Gezi Parkı olayları ve 17 Aralık sürecinin bunda etkili olduğunu dile getiren Acar, şöyle devam etti:
"Recep Tayyip Erdoğan'ın kalıcı mı yoksa gidici mi olacağının belirleyecek bir strateji üzerinden çalıştı muhalefet. Başbakan da bu siyaseti seven bir lider. Bunu daha önceki seçimlerde de görmüştük. Gezi olaylarında özellikle bunu tecrübe edinmişti. Karşı tarafın konsolide olması aynı zamanda AK Parti'nin de konsolide olmasını sağlayan bir ortam olduğu için dolayısıyla Başbakan'ın da işine geldi. Gerilim siyasetini iyi bilen ve iyi yönetebilen bir lider olduğu için bu süreç aynı zamanda AK Parti'nin lehine gelişmiş oldu. Muhalefet partileri bundan çok mutlu oldukları kanaatinde değilim. Çünkü amaçları en azından İstanbul ve Ankara ölçeğinde belediyeleri değiştirmekle başlayacak olan ve Türkiye geneli oy oranını yüzde 38'in altına gerileme noktasında olacağının amacını taşıyordu. Fakat gördük ki böyle bir durum söz konusu değil. Muhalefet partileri bir önceki seçime göre özellikle CHP, oylarında bir iki puanlık bir artış sağladı, fakat MHP'nin biraz daha başarılı olduğu söylenebilir MHP için belediye sayısının artması bir anlamda bir başarı kriteri olarak değerlendirilebilir ama çok da memnun olunan bir sonuçla karşı karşıya kalınmadığını bugün itibarıyla görmüş durumdayız."
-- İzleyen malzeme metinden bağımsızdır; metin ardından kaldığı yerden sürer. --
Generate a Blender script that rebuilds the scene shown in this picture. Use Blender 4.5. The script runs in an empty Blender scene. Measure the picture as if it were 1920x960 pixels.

Acar, Türkiye geneli oy oranlarının nasıl hesaplanacağı konusunun çokça tartışıldığına değinerek, şunları söyledi:
"Nereden bakarsanız bakın AK Parti'nin önemli olan yüzde 40'ın altındaki o psikolojik sınırın altına düşmemesiydi. Oradan da ele alsanız buradan da ele alsanız oy oranı yüzde 40'ın üzerinde olan bir oran. Yüzde 40 ile 45 arasında bir değer. Yüzde 43 gibi bir değerin oluşmuş olması Çankaya seçimleri için önemli bir anlam ifade edecektir. Nitekim bu oran sağlanmış görünüyor. Biz araştırma şirketleri için bu seçimde Türkiye geneli sonucu yerine İstanbul, Ankara ve İzmir gibi 3 büyük şehirde ve bazı kritik illerde sonucun nasıl şekilleneceğine dair yaptığımız açıklamalar ve sandıkla ne kadar örtüştüğünü görmek bir başarı standardı oluşturmamız gerekiyordu. Nitekim Andy-Ar olarak İstanbul, Ankara ve İzmir'de hata payı sınırları içinde sonuçlara yaklaştığımızı söyleyebilirim."
Türkiye'deki diğer araştırma kuruluşlarının da aşağı yukarı seçimler öncesinde benzer sonuçlara ulaştığını ifade eden Acar, araştırma kuruluşları arasındaki rekabetin de bunda etkili olduğunu ifade etti.
Faruk Acar, Başbakan Recep Tayyip Erdoğan ve AK Parti'nin kamuoyu araştırmalarına verdiği önemin de sektörün hareketlenmesinde etkili olduğunu belirterek, "Diğer partiler de bu seçimlerde özellikle araştırma şirketlerinin aldığı bulgular neticesinde stratejilerini geliştirmeye dönük çalışmalar yaptı. Bu da sektörün başarısı noktasında bir ilerleme kaydedilmesine vesile oldu diyebiliriz" diye konuştu.